DOT Issues Favorable Opinion on Skydiving Taxes

USPA 44edit_0.jpg Following a two-year effort by the U.S. Parachute Association, the U.S. Department of Transportation formally responded to a USPA question regarding the efforts of states to tax revenues from skydiving. On December 30, 2013, USPA received an opinion letter from the Office of the DOT General Counsel asserting that the federal Anti-Head Tax Act (AHTA) preempts any state efforts to tax gross receipts on skydiving operations. The AHTA, passed by Congress in 1973, prohibits states or political subdivisions from “… collecting a tax, fee, or other charge … on the gross receipts from … air commerce …” The DOT letter says, “Aircraft operations carrying skydivers fall under the definition of air commerce …” and makes clear that states cannot tax the gross receipts from the retail sales of skydiving operations, no matter whether the state calls it an amusement tax, an entertainment tax or a tax by any other name.

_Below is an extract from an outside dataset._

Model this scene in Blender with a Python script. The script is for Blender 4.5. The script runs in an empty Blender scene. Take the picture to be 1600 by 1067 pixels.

The DOT letter even rebuts one state’s assertion that it was taxing the skydiver’s freefall, not the airplane ride to altitude. The DOT notes that states are permitted to collect taxes on revenues derived from the sale of ancillary goods or services, such as DVDs of first skydives or T-shirts.

By early 2012, a growing number of skydiving businesses were being audited by state departments of revenue, which were presenting the skydiving companies with tax bills for back taxes that states impose on other retail service businesses. USPA recruited a legal team to research and draft a position paper telling state departments of revenue that federal law preempts any state taxation of skydiving. However, many state officials dismissed the USPA position paper as simply the opinion of a skydiving association. Now the U.S. DOT has issued an official federal opinion, which states cannot ignore. “As the DOT affirms, states and other political subdivisions may not tax businesses engaged in air commerce, including skydiving businesses,” said USPA Executive Director Ed Scott. “This DOT letter should end states’ efforts that are contrary to federal law.”